Wissenschaftler der Uni Hohenheim haben Wahlprogramme auf Verständlichkeit hin untersucht. Sie sind so kompliziert wie eine Doktorarbeit.
Hand auf’s Herz: Wer hat schon mal ein Wahlprogramm komplett gelesen und verstanden? Nur die wenigsten. In den Parteien wird sehr viel Arbeit in diese Programme gesteckt, aber bei den meisten Wählern kommen sie nicht an. Das kann auch daran liegen, dass die Wahlprogramme oft genug völlig unverständlich sind. Wie unverständlich? Das hat eine Studie der Universität Hohenheim ermittelt.
Die Kommunikationswissenschaftler nutzten die Software Textlab um die Wahlprogramme zu analysieren. Auf den Prüfstand kamen CDU, SPD, FDP, Bündnis ’90 Die Grünen, Die Linke, AfD und die Piratenpartei mit ihren Programmen zu den bevorstehenden Landtagswahlen in Baden-Württemberg, Rheinland-Pfalz und Sachsen-Anhalt.
Wahlprogramme: Brutstätten für Wortungetüme
In allen drei Bundesländern verstoßen die Wahlprogramme gegen Verständlichkeits-Regeln. „Neben den Fremdwörtern, Anglizismen und Fachbegriffen sind es auch die Bandwurmsätze, die die Wahlprogramme so unverständlich machen“, sagt der Kommunikationsexperte Prof.

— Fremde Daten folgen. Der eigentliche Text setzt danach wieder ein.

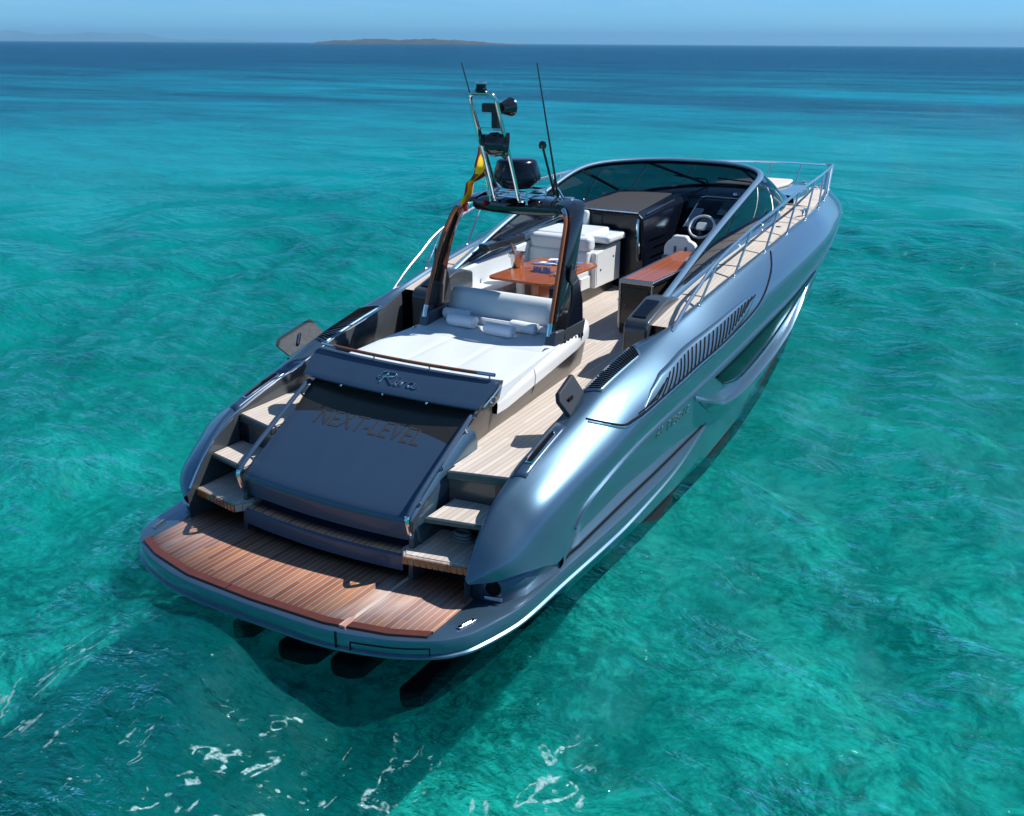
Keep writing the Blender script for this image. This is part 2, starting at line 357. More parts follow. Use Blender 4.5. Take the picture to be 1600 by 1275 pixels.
vein = mth(nt, 'SUBTRACT', 1., mth(nt, 'MULTIPLY', mth(nt, 'ABSOLUTE', mth(nt, 'SUBTRACT', f1, .5)), 24.), clamp=True)
vein = mth(nt, 'MULTIPLY', vein, ramp(nt, f2, [(.40, 0.), (.52, 1.)]))
vo = nd(nt, 'ShaderNodeTexVoronoi', {'Vector': flat, 'Scale': 9., 'Randomness': 1.})
dots = mth(nt, 'MULTIPLY', mth(nt, 'LESS_THAN', vo.outputs['Distance'], .22), mth(nt, 'GREATER_THAN', f2, .53))
fo = mth(nt, 'ADD', mth(nt, 'MULTIPLY', vein, mth(nt, 'MULTIPLY_ADD', f3, 1.3, .18)), mth(nt, 'MULTIPLY', dots, mth(nt, 'MULTIPLY', f3, 1.0)))
fo = mth(nt, 'MULTIPLY', ramp(nt, mth(nt, 'MULTIPLY', fo, reg), [(.43, 0.), (.66, .8)]), 1.)
fo = mth(nt, 'MULTIPLY', fo, ramp(nt, noise(nt, flat, 26., 4, .7), [(.36, .15), (.56, 1.)]))
foam = nd(nt, 'ShaderNodeBsdfDiffuse', {'Color': (.36, .54, .54, 1)}).outputs[0]
surf = nd(nt, 'ShaderNodeMixShader', {0: fo, 1: surf, 2: foam}).outputs[0]
nt.links.new(surf, out.inputs[0]); water.data.materials.append(m)

# seabed: pale sand with weed, seen through the clear water round the yacht
n = 170; bx = np.linspace(-60, 50, n); by = np.linspace(-30, 90, n); G = np.zeros((n, n, 3)); BX, BY = np.meshgrid(bx, by); BZ = -3.4 - .02 * np.maximum(0, BY - 20)
for i in range(46):
    th = RNG.uniform(0, 6.28); lam = 10 ** RNG.uniform(.3, 1.0); BZ += .020 * lam ** .8 * np.sin(6.283 / lam * (BX * math.cos(th) + BY * math.sin(th)) + RNG.uniform(0, 6.28)) * .8
G = np.stack([BX, BY, BZ], -1)
m, nt, p = newmat('sand_and_weed'); co = objco(nt)
wv = nd(nt, 'ShaderNodeVectorMath', {0: co, 1: nd(nt, 'ShaderNodeVectorMath', {0: nd(nt, 'ShaderNodeTexNoise', {'Vector': co, 'Scale': .8, 'Detail': 3.}).outputs[1], 1: (.9, .9, 0)}, operation='MULTIPLY').outputs[0]}, operation='ADD').outputs[0]
a = ramp(nt, noise(nt, wv, .36, 6, .66, .35), [(.40, 0.), (.60, 1.)])
b = noise(nt, wv, 3.4, 6, .74, .35)
c = mixc(nt, a, (.07, .10, .07), (.90, .88, .70)); c = mixc(nt, ramp(nt, b, [(.46, .0), (.62, .8)]), c, (.98, .98, .84))  # fine pale flecks over sand and weed also paint in caustic light
c = mixc(nt, ramp(nt, b, [(.36, .9), (.47, 0.)]), c, (.05, .08, .06))
nt.links.new(c, p.inputs['Base Color']); setp(p, rough=1.); p.inputs['Specular IOR Level'].default_value = 0
seabed = MB().grid(G).build('seabed', m, angle=180); seabed['kind'] = 'structure'

# the body of the water round the yacht: it scatters blue-green and swallows red
m = bpy.data.materials.new('water_volume'); m.use_nodes = True; nt = m.node_tree; nt.nodes.clear(); out = nt.nodes.new('ShaderNodeOutputMaterial')
pv = nd(nt, 'ShaderNodeVolumePrincipled', {'Color': (.03, .97, .87, 1), 'Density': .095, 'Anisotropy': .0, 'Absorption Color': (.08, 1., .94, 1)})
nt.links.new(pv.outputs[0], out.inputs['Volume'])
wb = MB().box((-5, 30, -3.6), (109, 119, 6.9)).build('water_body', m, smooth=False); wb['kind'] = 'structure'
# far land
def land(name, cx, cy, half, depth, prof, col, rough_amp, axis):
    """a ridge lying along 'axis' (degrees); prof gives its height along its length"""
    d = Vector((math.cos(axis), math.sin(axis), 0)); q = Vector((-d.y, d.x, 0)); nu, nv = 160, 13; G = np.zeros((nv, nu, 3))
    for j in range(nu):
        u = j / (nu - 1); hgt = (.78 if name == 'mountains' else 1.) * interp(prof, u) * (1 + rough_amp * math.sin(u * 61 + 1.3) * .5 + rough_amp * math.sin(u * 147) * .35 + rough_amp * RNG.normal(0, .25))
        for i in range(nv):
            vv = i / (nv - 1) * 2 - 1; pnt = Vector((cx, cy, 0)) + d * ((u * 2 - 1) * half) + q * (vv * depth * (.6 + .4 * math.sin(u * math.pi)))
            G[i, j] = (pnt.x, pnt.y, hgt * (1 - abs(vv) ** 1.6) * (1 + .06 * math.sin(7 * vv + 30 * u)) - 2)
    m, nt, p = newmat(name + '_ground'); co = objco(nt)
    n_ = noise(nt, co, .006, 6, .65)
    nt.links.new(mixc(nt, ramp(nt, n_, [(.35, 0.), (.65, 1.)]), col[0], col[1]), p.inputs['Base Color']); setp(p, rough=1.)
    o = MB().grid(G).build(name, m, angle=180); o['kind'] = 'structure'; return o
fwd = Vector((-0.470795, 0.814478, 0)).normalized(); rgt = Vector((fwd.y, -fwd.x, 0)); EYE = Vector((6.13, -5.97, 0))
ANG = math.atan2(rgt.y, rgt.x)
p_ = EYE + fwd * 4200 + rgt * (-335)
island = land('island', p_.x, p_.y, 450, 160, [(0, 0.3), (.015, 9), (.1, 15), (.25, 21), (.42, 19.5), (.5, 22), (.58, 21.5), (.7, 14), (.85, 6), (.95, 2), (1, .5)], ((.028, .030, .034), (.070, .064, .060)), .10, ANG)
p_ = EYE + fwd * 21000 + rgt * (-8300)
mts = land('mountains', p_.x, p_.y, 3700, 2200, [(0, 120), (.05, 210), (.1, 170), (.17, 150), (.24, 215), (.32, 205), (.38, 150), (.45, 175), (.55, 205), (.62, 190), (.7, 80), (.76, 45), (.85, 62), (.93, 40), (1, 8)], ((.06, .07, .07), (.14, .14, .14)), .12, ANG)
mts.name = 'mountains'

# air between the eye and the far land
m = bpy.data.materials.new('sea_air'); m.use_nodes = True; nt = m.node_tree; nt.nodes.clear()
out = nt.nodes.new('ShaderNodeOutputMaterial')
pv = nd(nt, 'ShaderNodeVolumePrincipled', {'Color': (.28, .64, .92, 1), 'Density': 8e-5, 'Anisotropy': 0.})
nt.links.new(pv.outputs[0], out.inputs['Volume'])
haze = MB().box((-2000, 2000, 147), (56000, 56000, 308)).build('haze', m, smooth=False); haze['kind'] = 'stuff'
haze['label'] = 'thin bluish sea air that pales the far coast'
# ================================================================ THE YACHT (x to starboard, y to the bow, z up, water at 0)
Y = empty('motor_yacht'); tag(Y, 'metallic blue grey open motor yacht with swim platform, black arch and wraparound windscreen', 'yacht')
HB = [(0, 1.5), (1.1, 1.45), (2, 1.7), (3, 1.86), (4, 1.96), (4.87, 2.02), (5.7, 2.07), (7.3, 2.13), (8.55, 2.14), (9.8, 2.08), (11.3, 1.97), (12.6, 1.77), (13.9, 1.52), (15.5, 1.2), (17, .87), (18.8, .46), (20.3, .02)]
ZD = [(4.2, 2.12), (4.87, 2.2), (5.7, 2.33), (6.84, 2.48), (8.07, 2.6), (9.24, 2.67), (10.6, 2.7), (12.2, 2.66), (14.25, 2.55), (16, 2.44), (17.5, 2.30), (19, 2.13), (20.3, 1.95)]
HBs = cr([(b, a) for a, b in HB], 200)[:, ::-1]; ZDs = cr([(b, a) for a, b in ZD], 200)[:, ::-1]
hb = lambda y: float(np.interp(y, HBs[:, 0], HBs[:, 1])); zd = lambda y: float(np.interp(y, ZDs[:, 0], ZDs[:, 1]))
deck = lambda y: 1.44 + .03 * y
W2 = [(4.3, 2.32), (6, 2.36), (8.5, 2.385), (9.8, 2.35), (11.3, 2.24), (12.6, 2.05), (13.9, 1.82), (15.5, 1.47), (17, 1.08), (18.8, .58), (20.25, .03)]
ZC = [(4.3, 1.45), (5.2, 1.53), (7.6, 1.78), (10.1, 2.03), (12.1, 2.16), (14, 2.17), (16, 2.08), (18, 1.92), (20.2, 1.70)]

def mirror(G): G = np.array(G, float); G[..., 0] *= -1; return G
# --- upper shell: rolled shoulder from the inner deck edge down to the crease
ST = [[(1.755, .78, .825), (1.768, .768, .82), (1.79, .765, .80), (1.80, .78, .785)],
      [(1.745, .90, 1.00), (1.79, .89, .995), (1.93, .86, .90), (1.98, .92, .795)],
      [(1.74, 1.05, 1.18), (1.80, 1.03, 1.175), (2.03, 1.0, 1.01), (2.13, 1.10, .83)],
      [(1.74, 1.30, 1.385), (1.825, 1.28, 1.38), (2.11, 1.26, 1.15), (2.22, 1.38, .80)],
      [(1.74, 1.60, 1.525), (1.87, 1.58, 1.52), (2.19, 1.57, 1.28), (2.25, 1.72, .74)],
      [(1.73, 2.10, 1.675), (1.92, 2.1, 1.665), (2.23, 2.1, 1.42), (2.25, 2.14, 1.06)],
      [(1.72, 2.65, 1.795), (1.95, 2.7, 1.81), (2.27, 2.7, 1.53), (2.275, 2.8, 1.25)],
      [(1.72, 3.2, 1.95), (1.975, 3.3, 1.97), (2.31, 3.35, 1.67), (2.29, 3.5, 1.36)],
      [(1.74, 4.2, 2.115), (2.0, 4.2, 2.125), (2.36, 4.2, 1.81), (2.32, 4.3, 1.45)]]
for y in (5., 6., 7.3, 8.6, 9.8, 11.3, 12.6, 13.9, 15.5, 17, 18.4, 19.4, 20.05, 20.3):
    h = hb(y); z = zd(y); c = interp(W2, y); zc = interp(ZC, y); k = min(1, max(0, (20.3 - y) / 3))
    ST.append([(max(h - .13, .004), y, z - .015), (h, y, z + .012), ((max(h, c) + .025 * k) if y < 20 else h + .02, y, z * .52 + zc * .48), (c, y, zc)])
SH = cr(np.array(ST), 190); SH = np.stack([cr(r, 22) for r in SH]); SH[..., 0] = np.maximum(SH[..., 0], .003)
hull = MB(); hull.grid(SH); hull.grid(mirror(SH), flip=True)
# --- lower hull: from the crease to the waterline, chine and keel
WL = [(1.72, 1.86), (2.19, 2.04), (4, 2.06), (6.4, 2.02), (8.2, 1.90), (10.1, 1.69), (12.4, 1.36), (14.6, .98), (16.8, .55), (18.6, .16), (19.2, .02)]
LO = []
for s in SH[np.searchsorted(SH[:, -1, 1], 1.72):]:
    x, y, z = s[-1]
    yw = y - max(0, (y - 8)) * .10 * max(0, y - 8) / 12.3
    wv = interp(WL, yw); k = max(0., (y - 9) / 11.3)
    LO.append([(x, y, z), (x * .97 + wv * .03, y, z - .10), (x * .55 + wv * .45 + .02, y * .6 + yw * .4, z * .52 + .05), (wv + .03 * (1 - k), yw, .16), (wv, yw, 0), (wv * .93, yw, -.22), (0.002, yw, -.42 - .1 * k)])
LH = np.stack([cr(r, 26) for r in np.array(LO)]); LH[..., 0] = np.maximum(LH[..., 0], .002)
kw = 15; hull.grid(LH[:, :kw]); hull.grid(mirror(LH[:, :kw]), flip=True)
hull_o = hull.build('hull', 'paint', Y, angle=42)
MB().grid(LH[:, kw - 1:]).grid(mirror(LH[:, kw - 1:]), flip=True).build('hull_bottom', 'antifoul', hull_o)
BV = BVHTree.FromPolygons([tuple(v) for v in SH.reshape(-1, 3)] + [tuple(v) for v in LH.reshape(-1, 3)],
    [(i * 22 + j, i * 22 + j + 1, (i + 1) * 22 + j + 1, (i + 1) * 22 + j) for i in range(SH.shape[0] - 1) for j in range(21)] +
    [(SH.shape[0] * 22 + i * 26 + j, SH.shape[0] * 22 + i * 26 + j + 1, SH.shape[0] * 22 + (i + 1) * 26 + j + 1, SH.shape[0] * 22 + (i + 1) * 26 + j) for i in range(LH.shape[0] - 1) for j in range(25)])
def side(y, z, eps=.004):                                            # point on the starboard topside at (y, z)
    h = BV.ray_cast(Vector((6, y, z)), Vector((-1, 0, 0)))
    if h[0] is None: return Vector((2.2, y, z))
    n = h[1] if h[1].x > 0 else -h[1]
    return h[0] + n * eps
def top(x, y, eps=.004):                                             # point on the starboard shoulder seen from above
    h = BV.ray_cast(Vector((x, y, 8)), Vector((0, 0, -1)))
    if h[0] is None: return Vector((x, y, 2.0))
    n = h[1] if h[1].z > 0 else -h[1]
    return h[0] + n * eps
def both(fn, *a):                                                    # the same detail on the two sides
    for s in (1, -1): fn(s, *a)
def sgn(s, P): P = np.array(P, float); P[..., 0] *= s; return P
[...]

Dr. Frank Brettschneider. „Wir haben in allen Wahlprogrammen solche Satz-Ungetüme ab 30 Wörtern und mehr gefunden.“
Einen Gewinner gibt es bei der formalen Verständlichkeit der Wahlprogramme nicht wirklich. „Zwar hat die Linke in Baden-Württemberg bei diesen Landtagswahlen das formal verständlichste Wahlprogramm von allen abgeliefert“, sagt Prof. Dr. Frank Brettschneider, Kommunikationsexperte der Universität Hohenheim und Leiter der Studie. „In Rheinland-Pfalz und Sachsen-Anhalt belegen ihre Wahlprogramme aber den letzten Platz.“
Als Beispiele für unverständliche Formulierungen führt Brettschneider an:
- „Frühsexualisierung“ (AfD, Baden-Württemberg)
- „Wolfsmanagementplan“, „SchwulLesbischBiTrans-Aufklärung“ (Grüne, Rheinland-Pfalz)
- „Schwangerschaftskonfliktberatung“ (AfD, Baden-Württemberg)
- „Seniorensicherheitsberaterinnen“ (SPD, Rheinland-Pfalz)
- „Barrierefreie-Informationstechnik-Verordnung“ (Die Linke, Sachsen-Anhalt)
„Neben den Fremdwörtern, Anglizismen und Fachbegriffen sind es auch die Bandwurmsätze, die die Wahlprogramme so unverständlich machen“, so Brettschneider weiter. „Wir haben in allen Wahlprogrammen solche Satz-Ungetüme ab 30 Wörtern und mehr gefunden.“
Der Durchschnitt der Wahlprogramme liegt im „Hohenheimer Verständlichkeitsindex“ bei
- 7,9 (Baden-Württemberg),
- 7,8 (Sachsen-Anhalt)
- und 7,6 (Rheinland-Pfalz).
Zum Vergleich: Besonders komplexe Texte wie Doktorarbeiten in Politikwissenschaft kommen in diesem Index auf eine durchschnittliche Verständlichkeit von 4,3 Punkten. Die besonders auf Verständlichkeit ausgelegten Politik-Beiträge in der Bild-Zeitung erreichen im Schnitt 16,8 Punkte.
„Die Menschen da draußen im Lande“
Nach 17 analysierten Landtagswahlen seit 2010 belegten CDU, SPD und Die Grüne die ersten drei Plätze in Bezug auf die durchschnittliche Verständlichkeit, berichten die Wissenschaftler. Auf dem letzten Platz landen die Piratenpartei, die AfD und die FDP. „Zwischen der erstplatzierten und der letztplatzierten Partei liegen aber gerade einmal 1,8 Punkte“, betont Claudia Thomas von der Universität Hohenheim.
Bei den Begriffen, die häufig in den Wahlprogrammen genannt werden, ähneln sich die meisten Wahlprogramme, so Claudia Thomas weiter. „Begriffe wie „Menschen“ und „Land“ sind besonders häufig zu finden.